#### To be done:
Search the records below for the word "scene". Pull out each line that has it.

#### Dataset records:
========================================

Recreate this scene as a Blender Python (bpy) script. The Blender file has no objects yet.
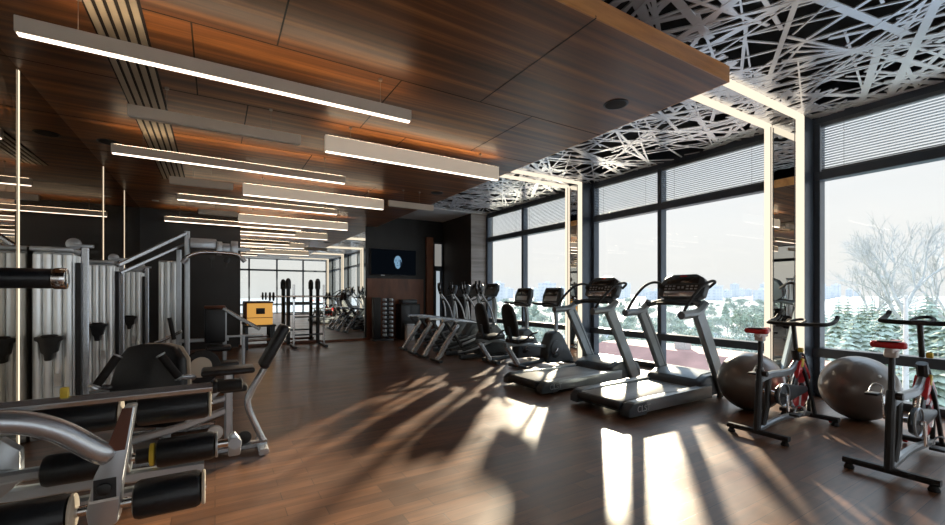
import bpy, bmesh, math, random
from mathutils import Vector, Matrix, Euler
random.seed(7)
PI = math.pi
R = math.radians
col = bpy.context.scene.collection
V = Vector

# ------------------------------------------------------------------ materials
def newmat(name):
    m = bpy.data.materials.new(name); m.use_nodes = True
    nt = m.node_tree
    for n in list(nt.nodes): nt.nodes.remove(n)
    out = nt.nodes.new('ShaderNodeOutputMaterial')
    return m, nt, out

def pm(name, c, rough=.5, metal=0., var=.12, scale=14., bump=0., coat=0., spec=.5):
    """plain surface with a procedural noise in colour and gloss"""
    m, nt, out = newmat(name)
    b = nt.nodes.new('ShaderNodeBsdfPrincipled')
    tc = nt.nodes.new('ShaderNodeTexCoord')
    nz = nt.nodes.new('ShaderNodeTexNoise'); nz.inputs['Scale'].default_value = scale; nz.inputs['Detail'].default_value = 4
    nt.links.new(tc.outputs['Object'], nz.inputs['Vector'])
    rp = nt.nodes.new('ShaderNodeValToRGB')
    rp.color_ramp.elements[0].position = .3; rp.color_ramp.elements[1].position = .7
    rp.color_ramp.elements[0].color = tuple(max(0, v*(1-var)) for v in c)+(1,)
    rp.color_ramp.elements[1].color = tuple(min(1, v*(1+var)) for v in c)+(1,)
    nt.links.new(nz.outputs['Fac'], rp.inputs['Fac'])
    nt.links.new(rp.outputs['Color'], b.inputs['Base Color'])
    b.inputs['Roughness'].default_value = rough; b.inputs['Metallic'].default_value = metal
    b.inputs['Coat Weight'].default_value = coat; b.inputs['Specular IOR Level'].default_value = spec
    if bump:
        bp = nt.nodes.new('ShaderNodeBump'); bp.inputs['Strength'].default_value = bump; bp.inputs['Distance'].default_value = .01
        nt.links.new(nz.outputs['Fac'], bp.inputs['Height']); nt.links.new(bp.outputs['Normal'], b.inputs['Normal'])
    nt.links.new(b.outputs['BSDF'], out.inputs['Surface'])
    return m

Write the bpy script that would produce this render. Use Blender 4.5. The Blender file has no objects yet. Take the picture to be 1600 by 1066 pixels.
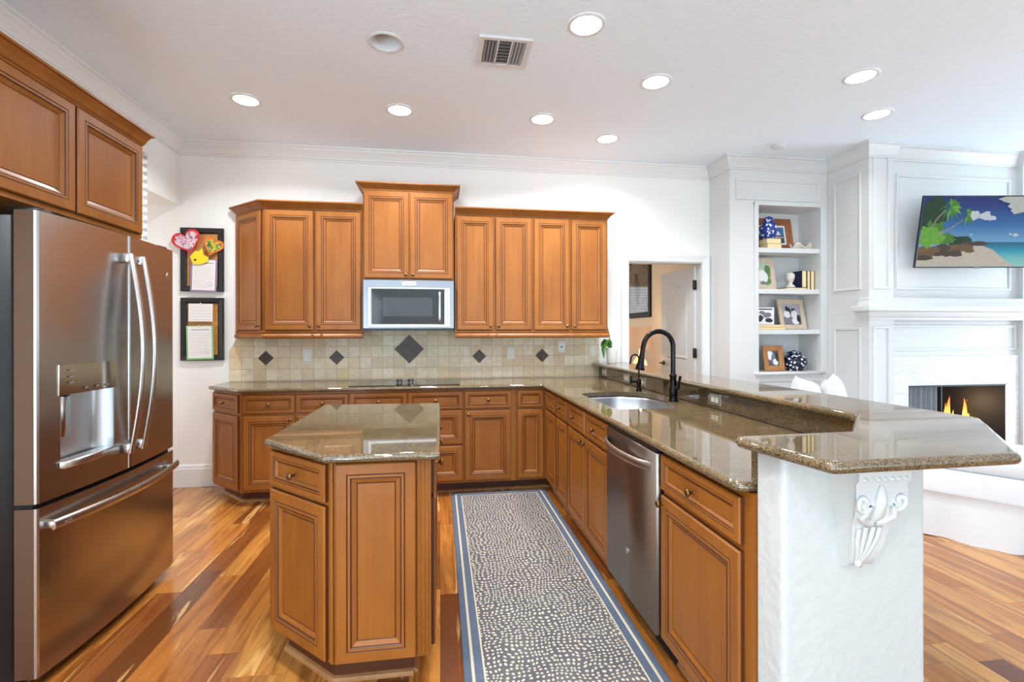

========================================

#### Final answer:
Recreate this scene as a Blender Python (bpy) script. The Blender file has no objects yet.
col = bpy.context.scene.collection